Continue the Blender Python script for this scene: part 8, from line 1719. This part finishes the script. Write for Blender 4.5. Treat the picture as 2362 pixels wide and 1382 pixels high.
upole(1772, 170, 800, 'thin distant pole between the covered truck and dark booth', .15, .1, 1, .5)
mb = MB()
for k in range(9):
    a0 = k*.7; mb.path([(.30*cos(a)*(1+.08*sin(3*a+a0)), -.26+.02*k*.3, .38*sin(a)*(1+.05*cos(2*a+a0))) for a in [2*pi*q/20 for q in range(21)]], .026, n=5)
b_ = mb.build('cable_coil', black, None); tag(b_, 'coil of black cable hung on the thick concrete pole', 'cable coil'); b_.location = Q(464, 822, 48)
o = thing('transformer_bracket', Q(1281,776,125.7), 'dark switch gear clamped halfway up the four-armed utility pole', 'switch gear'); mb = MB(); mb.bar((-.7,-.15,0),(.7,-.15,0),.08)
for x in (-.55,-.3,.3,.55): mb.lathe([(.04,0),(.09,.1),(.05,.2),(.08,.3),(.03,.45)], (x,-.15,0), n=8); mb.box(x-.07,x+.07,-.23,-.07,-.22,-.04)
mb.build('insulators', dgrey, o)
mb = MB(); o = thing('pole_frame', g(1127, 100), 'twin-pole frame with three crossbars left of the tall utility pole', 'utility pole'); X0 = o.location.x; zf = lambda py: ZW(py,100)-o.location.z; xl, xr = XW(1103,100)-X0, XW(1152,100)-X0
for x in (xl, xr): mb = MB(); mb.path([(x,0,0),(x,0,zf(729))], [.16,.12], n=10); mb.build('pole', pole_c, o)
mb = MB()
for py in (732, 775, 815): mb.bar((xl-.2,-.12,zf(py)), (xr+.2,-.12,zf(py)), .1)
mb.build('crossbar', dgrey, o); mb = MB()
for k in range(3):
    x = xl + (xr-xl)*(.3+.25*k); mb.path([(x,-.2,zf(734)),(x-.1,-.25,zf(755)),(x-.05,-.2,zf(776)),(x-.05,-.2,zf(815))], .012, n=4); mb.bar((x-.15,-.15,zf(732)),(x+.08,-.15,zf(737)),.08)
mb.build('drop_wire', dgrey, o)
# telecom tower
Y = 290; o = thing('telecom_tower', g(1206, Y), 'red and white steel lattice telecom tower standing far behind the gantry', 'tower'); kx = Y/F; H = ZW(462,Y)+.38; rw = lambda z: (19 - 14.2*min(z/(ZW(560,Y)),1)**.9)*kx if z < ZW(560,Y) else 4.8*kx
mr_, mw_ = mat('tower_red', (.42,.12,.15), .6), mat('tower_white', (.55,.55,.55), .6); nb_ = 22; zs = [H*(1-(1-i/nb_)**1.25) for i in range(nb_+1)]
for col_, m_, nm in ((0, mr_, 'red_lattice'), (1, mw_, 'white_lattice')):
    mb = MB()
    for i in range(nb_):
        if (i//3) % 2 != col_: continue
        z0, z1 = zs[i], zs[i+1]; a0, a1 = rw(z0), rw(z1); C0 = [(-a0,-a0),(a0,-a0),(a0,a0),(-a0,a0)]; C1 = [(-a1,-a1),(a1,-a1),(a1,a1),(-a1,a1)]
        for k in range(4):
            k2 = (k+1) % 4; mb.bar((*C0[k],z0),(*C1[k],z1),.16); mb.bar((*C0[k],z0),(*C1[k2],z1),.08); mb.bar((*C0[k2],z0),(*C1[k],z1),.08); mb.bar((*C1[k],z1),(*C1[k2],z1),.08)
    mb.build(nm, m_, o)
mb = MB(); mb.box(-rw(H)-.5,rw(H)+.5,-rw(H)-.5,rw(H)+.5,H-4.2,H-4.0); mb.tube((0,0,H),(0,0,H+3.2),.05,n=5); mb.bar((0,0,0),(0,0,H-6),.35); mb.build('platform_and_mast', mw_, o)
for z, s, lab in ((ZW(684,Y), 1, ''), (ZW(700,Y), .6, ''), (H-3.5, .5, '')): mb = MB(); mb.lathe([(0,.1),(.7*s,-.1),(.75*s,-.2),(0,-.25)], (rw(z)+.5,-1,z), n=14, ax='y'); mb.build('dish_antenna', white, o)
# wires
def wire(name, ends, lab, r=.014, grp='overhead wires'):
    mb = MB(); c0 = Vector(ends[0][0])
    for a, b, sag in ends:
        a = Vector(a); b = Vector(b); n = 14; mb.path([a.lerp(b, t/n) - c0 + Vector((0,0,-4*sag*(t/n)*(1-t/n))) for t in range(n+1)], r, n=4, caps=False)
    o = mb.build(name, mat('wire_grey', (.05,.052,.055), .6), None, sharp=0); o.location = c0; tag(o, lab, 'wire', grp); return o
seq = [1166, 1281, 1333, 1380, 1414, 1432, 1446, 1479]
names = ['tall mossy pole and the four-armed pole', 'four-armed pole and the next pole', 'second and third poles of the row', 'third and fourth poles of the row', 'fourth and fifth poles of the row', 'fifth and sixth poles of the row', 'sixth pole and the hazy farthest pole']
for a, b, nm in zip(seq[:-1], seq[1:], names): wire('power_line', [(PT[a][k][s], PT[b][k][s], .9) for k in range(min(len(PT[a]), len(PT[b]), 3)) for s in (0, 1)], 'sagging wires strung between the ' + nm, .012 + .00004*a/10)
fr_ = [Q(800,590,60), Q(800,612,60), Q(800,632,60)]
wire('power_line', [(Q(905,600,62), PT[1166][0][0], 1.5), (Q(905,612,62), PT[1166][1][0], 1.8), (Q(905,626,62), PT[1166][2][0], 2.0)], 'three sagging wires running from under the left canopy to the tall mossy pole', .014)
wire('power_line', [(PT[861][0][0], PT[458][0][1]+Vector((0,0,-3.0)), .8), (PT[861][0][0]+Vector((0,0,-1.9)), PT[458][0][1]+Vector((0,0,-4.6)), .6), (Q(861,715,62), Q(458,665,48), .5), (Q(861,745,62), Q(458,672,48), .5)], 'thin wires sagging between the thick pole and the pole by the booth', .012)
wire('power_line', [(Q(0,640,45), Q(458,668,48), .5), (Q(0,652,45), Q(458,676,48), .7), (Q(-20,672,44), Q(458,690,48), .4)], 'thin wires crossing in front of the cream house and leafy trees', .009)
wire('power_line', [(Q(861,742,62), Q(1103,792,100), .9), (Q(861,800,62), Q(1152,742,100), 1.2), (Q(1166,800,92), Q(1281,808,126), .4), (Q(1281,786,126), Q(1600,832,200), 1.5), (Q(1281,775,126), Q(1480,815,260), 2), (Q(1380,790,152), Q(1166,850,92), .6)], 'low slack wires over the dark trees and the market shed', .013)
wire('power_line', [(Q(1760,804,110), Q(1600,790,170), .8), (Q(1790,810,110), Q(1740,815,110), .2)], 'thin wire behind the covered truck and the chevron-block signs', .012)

━━━━

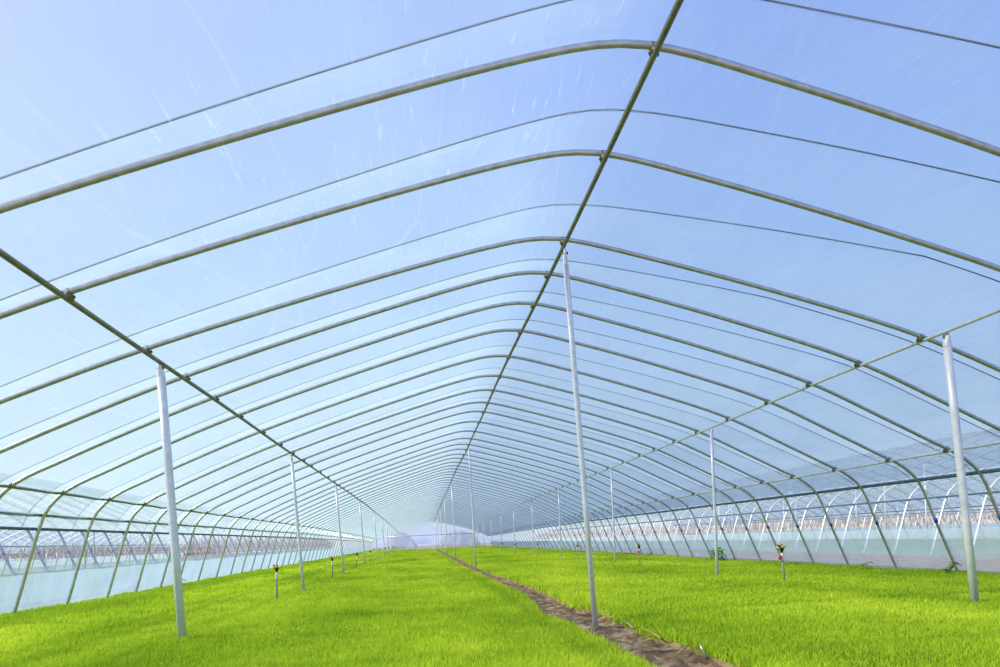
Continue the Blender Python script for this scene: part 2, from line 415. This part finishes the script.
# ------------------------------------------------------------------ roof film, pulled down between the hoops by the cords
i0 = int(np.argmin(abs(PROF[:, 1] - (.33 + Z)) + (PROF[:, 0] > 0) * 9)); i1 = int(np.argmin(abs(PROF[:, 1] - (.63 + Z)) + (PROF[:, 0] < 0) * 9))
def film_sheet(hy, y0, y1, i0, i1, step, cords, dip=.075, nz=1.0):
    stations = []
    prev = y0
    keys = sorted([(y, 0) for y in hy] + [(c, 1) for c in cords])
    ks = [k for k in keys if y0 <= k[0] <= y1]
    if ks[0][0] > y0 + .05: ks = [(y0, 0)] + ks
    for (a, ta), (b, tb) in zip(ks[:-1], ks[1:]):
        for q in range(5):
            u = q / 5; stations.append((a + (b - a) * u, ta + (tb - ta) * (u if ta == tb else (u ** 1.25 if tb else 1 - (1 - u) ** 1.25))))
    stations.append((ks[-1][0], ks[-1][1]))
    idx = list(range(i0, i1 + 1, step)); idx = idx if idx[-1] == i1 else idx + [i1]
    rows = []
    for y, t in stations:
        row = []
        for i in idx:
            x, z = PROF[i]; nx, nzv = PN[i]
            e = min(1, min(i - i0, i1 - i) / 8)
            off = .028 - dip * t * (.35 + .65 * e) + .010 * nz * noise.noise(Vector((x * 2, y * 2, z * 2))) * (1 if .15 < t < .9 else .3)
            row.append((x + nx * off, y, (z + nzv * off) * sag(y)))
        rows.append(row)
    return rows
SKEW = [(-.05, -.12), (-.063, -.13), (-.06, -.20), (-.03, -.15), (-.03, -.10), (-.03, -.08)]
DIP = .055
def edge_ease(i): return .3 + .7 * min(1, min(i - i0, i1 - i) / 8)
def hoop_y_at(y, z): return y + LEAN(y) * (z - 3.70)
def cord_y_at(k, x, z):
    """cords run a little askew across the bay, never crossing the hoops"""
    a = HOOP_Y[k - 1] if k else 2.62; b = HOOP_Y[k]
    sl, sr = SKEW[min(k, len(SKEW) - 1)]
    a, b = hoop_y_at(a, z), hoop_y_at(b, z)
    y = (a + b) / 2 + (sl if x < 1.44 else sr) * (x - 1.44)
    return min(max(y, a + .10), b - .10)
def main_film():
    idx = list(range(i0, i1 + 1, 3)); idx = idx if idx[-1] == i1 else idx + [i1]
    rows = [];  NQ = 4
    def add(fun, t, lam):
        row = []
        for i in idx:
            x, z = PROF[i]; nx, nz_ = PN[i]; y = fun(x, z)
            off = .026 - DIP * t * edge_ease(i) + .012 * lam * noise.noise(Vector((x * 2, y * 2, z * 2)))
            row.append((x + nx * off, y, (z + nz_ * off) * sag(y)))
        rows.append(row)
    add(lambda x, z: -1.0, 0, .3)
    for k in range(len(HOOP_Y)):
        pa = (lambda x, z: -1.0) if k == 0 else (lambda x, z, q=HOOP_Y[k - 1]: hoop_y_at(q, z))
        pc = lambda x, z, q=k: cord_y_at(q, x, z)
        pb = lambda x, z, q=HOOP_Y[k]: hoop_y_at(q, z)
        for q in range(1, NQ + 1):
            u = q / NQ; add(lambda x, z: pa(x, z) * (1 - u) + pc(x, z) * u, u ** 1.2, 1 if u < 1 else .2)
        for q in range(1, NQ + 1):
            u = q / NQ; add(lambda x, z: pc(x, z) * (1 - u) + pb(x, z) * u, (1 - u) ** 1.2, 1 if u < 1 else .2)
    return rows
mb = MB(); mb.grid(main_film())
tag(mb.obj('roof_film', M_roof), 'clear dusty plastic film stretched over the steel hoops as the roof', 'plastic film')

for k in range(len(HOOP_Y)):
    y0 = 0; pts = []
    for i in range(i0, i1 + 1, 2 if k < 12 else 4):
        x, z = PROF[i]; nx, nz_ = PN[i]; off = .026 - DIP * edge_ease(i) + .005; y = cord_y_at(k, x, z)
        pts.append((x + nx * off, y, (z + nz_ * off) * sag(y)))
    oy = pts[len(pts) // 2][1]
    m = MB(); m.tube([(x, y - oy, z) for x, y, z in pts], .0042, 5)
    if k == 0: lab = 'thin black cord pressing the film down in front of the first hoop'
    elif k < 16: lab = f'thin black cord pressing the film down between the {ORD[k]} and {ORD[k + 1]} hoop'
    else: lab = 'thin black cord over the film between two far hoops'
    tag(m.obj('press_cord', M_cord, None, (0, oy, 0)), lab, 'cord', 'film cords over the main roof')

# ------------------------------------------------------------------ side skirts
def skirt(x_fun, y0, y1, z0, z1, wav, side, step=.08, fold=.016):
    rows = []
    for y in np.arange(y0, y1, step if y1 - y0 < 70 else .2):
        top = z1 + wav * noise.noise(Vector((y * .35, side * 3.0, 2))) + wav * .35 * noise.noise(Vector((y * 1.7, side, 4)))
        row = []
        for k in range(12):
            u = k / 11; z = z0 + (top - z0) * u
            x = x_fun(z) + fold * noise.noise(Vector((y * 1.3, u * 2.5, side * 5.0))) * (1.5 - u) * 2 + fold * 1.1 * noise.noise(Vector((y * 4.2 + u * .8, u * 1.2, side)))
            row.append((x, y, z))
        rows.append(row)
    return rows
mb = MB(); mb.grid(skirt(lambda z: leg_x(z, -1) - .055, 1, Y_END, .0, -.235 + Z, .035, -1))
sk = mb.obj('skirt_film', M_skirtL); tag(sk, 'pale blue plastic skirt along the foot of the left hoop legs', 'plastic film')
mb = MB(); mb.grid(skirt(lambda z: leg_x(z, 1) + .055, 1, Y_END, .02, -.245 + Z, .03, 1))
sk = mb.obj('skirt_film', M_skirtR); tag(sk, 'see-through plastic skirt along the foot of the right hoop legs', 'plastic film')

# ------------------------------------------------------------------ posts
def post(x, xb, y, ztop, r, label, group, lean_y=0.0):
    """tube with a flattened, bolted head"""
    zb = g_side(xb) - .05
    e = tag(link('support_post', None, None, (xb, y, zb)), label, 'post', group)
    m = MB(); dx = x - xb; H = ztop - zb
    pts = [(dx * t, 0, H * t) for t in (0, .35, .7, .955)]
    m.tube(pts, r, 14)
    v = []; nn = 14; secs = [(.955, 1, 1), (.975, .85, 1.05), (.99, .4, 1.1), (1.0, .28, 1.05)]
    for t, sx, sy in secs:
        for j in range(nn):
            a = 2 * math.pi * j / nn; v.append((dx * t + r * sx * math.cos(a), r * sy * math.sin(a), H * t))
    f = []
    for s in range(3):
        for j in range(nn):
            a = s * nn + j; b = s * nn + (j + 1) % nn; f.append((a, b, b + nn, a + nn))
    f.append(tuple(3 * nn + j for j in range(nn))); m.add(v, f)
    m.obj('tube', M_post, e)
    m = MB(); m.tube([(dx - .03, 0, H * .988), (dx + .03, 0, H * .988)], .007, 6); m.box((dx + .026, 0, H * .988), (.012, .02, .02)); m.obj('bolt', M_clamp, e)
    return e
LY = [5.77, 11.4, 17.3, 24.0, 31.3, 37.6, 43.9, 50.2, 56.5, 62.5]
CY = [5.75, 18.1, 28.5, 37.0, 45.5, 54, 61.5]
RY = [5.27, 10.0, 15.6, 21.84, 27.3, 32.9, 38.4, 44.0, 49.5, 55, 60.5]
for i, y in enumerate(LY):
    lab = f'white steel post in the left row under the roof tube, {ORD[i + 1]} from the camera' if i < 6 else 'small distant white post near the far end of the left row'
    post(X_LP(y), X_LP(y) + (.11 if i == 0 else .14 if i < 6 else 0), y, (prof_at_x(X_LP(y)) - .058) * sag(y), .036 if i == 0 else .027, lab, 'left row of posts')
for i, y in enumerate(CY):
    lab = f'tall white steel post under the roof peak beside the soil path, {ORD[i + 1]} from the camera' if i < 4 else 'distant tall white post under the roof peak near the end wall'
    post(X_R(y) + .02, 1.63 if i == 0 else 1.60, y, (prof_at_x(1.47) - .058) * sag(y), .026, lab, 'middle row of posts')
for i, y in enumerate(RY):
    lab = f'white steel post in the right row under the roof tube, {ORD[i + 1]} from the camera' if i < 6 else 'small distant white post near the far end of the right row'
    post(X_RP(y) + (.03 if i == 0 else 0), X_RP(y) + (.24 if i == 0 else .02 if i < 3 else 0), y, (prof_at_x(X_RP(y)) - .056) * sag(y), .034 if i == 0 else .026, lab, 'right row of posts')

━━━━

WHAT YOU ARE ASKED TO DO
Within the listing above, work out how many lines contain the string "Blender", and reply with that number only.

OUTPUT FOR THIS TASK
2